WHAT THE EXERCISE ASKS: Up to and including the line with "mix(K, (44, 40, 26), 0.7", reproduce the listing below exactly, beginning at its first line.

DATA EXCERPT:
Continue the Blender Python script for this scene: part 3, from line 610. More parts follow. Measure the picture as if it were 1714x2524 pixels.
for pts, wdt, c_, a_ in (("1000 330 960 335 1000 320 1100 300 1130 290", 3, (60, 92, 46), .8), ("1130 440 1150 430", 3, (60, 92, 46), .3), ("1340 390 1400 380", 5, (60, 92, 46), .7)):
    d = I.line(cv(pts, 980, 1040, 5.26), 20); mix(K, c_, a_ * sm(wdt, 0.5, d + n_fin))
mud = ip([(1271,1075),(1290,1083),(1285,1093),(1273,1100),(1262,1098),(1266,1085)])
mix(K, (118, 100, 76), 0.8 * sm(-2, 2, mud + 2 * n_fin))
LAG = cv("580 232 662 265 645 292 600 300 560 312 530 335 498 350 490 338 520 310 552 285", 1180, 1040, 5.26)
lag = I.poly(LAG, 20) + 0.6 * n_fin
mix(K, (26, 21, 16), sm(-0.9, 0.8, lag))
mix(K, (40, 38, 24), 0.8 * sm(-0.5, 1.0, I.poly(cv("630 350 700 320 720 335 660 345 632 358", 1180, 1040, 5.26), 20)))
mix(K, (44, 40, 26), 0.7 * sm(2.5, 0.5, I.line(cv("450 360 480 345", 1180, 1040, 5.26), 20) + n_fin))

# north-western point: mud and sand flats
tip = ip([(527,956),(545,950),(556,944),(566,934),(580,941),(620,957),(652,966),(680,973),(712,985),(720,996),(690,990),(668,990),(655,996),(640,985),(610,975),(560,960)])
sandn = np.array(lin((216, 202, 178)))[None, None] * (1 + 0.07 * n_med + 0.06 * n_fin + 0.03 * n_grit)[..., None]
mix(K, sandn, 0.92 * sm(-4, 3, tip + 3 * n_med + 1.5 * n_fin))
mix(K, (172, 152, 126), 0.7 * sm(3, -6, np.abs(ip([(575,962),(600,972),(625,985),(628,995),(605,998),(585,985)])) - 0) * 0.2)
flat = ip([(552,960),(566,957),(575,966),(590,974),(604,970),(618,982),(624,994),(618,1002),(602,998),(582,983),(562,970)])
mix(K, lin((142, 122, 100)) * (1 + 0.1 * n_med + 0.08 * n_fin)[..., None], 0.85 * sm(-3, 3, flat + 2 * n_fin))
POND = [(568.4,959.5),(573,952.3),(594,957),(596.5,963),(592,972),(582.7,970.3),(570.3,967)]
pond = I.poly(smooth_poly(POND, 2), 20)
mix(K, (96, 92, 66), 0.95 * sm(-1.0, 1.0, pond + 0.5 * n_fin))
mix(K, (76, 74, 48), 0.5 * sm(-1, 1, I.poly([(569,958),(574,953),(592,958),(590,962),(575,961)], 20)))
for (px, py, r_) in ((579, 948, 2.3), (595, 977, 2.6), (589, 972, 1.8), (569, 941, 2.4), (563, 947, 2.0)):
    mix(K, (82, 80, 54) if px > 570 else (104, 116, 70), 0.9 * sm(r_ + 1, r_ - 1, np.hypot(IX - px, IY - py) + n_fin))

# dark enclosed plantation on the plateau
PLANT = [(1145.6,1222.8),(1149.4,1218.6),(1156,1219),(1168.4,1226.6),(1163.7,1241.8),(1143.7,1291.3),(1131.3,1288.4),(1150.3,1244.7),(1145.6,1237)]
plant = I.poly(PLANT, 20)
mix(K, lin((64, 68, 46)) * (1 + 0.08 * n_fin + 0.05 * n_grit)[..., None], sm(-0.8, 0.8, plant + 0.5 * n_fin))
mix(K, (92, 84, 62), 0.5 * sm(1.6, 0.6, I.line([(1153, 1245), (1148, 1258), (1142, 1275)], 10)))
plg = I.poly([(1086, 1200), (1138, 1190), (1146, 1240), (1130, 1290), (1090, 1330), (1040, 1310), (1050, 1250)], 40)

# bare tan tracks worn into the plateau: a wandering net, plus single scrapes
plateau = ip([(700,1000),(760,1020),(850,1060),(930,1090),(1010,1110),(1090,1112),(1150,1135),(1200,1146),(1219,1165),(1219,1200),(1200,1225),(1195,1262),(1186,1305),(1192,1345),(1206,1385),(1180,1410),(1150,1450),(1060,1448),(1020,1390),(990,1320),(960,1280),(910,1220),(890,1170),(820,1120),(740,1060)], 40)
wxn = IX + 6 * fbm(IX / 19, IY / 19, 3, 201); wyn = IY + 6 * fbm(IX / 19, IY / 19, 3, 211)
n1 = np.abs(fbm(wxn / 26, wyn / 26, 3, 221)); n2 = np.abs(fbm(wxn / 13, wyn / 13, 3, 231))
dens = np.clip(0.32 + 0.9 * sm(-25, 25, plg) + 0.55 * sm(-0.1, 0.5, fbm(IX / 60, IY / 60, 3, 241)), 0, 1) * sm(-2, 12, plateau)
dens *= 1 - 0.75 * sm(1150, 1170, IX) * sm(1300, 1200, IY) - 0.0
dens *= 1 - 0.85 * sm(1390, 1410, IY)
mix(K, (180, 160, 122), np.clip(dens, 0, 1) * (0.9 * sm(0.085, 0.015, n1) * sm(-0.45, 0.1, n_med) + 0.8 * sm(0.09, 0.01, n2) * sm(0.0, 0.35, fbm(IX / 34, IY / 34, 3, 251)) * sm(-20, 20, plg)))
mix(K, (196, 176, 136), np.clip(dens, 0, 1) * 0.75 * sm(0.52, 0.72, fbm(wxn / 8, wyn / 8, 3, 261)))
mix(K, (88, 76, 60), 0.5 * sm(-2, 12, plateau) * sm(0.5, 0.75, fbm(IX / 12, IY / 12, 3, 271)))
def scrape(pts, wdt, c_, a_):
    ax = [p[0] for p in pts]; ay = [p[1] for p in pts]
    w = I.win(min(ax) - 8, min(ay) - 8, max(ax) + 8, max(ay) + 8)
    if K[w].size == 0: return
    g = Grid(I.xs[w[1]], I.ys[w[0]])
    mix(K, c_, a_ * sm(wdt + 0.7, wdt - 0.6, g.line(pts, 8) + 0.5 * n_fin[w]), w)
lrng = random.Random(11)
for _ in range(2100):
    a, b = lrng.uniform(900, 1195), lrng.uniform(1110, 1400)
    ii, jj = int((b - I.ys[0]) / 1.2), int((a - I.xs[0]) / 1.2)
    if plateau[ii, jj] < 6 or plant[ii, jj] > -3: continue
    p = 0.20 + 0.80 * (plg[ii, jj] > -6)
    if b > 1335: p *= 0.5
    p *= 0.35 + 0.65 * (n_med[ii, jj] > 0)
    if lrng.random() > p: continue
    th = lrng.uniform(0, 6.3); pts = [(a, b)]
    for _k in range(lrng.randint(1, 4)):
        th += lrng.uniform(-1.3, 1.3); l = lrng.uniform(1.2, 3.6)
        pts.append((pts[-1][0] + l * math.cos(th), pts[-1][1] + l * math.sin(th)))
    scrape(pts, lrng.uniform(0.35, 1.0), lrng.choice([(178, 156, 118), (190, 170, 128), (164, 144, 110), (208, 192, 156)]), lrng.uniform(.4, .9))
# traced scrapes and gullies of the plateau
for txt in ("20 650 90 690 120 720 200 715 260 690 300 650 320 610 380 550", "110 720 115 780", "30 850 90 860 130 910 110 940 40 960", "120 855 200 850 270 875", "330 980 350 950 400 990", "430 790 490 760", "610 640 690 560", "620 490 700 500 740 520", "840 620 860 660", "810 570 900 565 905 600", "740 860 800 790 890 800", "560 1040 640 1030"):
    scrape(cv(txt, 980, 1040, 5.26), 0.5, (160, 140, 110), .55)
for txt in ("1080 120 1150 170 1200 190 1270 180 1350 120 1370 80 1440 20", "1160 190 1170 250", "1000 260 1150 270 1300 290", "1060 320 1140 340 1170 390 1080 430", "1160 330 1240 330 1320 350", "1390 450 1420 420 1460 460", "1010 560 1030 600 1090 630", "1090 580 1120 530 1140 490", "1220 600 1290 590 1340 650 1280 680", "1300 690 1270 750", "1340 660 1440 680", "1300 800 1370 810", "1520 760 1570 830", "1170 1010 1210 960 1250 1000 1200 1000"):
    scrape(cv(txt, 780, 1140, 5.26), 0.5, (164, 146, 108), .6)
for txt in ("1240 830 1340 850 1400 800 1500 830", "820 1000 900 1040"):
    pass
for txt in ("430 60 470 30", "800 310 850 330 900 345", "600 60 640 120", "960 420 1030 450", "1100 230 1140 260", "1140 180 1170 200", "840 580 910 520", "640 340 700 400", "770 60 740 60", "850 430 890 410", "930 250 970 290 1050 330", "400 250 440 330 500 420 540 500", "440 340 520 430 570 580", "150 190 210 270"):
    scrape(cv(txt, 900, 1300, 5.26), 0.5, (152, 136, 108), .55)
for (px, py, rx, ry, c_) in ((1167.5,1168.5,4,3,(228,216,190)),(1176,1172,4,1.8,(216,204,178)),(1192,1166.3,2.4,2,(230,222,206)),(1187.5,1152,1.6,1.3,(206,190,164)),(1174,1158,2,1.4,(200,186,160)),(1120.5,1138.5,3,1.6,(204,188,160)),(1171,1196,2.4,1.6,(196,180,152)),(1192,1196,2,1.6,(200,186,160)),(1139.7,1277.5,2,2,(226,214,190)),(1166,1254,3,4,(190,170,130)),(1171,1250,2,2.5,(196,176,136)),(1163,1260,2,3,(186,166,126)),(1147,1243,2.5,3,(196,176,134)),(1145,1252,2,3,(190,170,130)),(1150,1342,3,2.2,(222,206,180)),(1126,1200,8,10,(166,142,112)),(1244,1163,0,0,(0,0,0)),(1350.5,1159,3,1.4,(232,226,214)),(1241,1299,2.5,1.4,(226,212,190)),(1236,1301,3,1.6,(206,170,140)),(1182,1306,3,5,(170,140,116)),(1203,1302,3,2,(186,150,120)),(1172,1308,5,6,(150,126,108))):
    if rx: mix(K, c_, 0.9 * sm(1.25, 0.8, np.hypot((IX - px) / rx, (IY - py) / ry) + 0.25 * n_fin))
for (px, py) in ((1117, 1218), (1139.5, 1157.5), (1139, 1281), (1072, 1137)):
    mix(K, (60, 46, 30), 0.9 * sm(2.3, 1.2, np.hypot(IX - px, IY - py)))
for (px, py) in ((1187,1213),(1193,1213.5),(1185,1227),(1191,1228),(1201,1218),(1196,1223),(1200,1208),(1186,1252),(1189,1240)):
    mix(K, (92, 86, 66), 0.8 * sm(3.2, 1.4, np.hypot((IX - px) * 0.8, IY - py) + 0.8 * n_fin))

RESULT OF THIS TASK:
Continue the Blender Python script for this scene: part 3, from line 610. More parts follow. Measure the picture as if it were 1714x2524 pixels.
for pts, wdt, c_, a_ in (("1000 330 960 335 1000 320 1100 300 1130 290", 3, (60, 92, 46), .8), ("1130 440 1150 430", 3, (60, 92, 46), .3), ("1340 390 1400 380", 5, (60, 92, 46), .7)):
    d = I.line(cv(pts, 980, 1040, 5.26), 20); mix(K, c_, a_ * sm(wdt, 0.5, d + n_fin))
mud = ip([(1271,1075),(1290,1083),(1285,1093),(1273,1100),(1262,1098),(1266,1085)])
mix(K, (118, 100, 76), 0.8 * sm(-2, 2, mud + 2 * n_fin))
LAG = cv("580 232 662 265 645 292 600 300 560 312 530 335 498 350 490 338 520 310 552 285", 1180, 1040, 5.26)
lag = I.poly(LAG, 20) + 0.6 * n_fin
mix(K, (26, 21, 16), sm(-0.9, 0.8, lag))
mix(K, (40, 38, 24), 0.8 * sm(-0.5, 1.0, I.poly(cv("630 350 700 320 720 335 660 345 632 358", 1180, 1040, 5.26), 20)))
mix(K, (44, 40, 26), 0.7 * sm(2.5, 0.5, I.line(cv("450 360 480 345", 1180, 1040, 5.26), 20) + n_fin))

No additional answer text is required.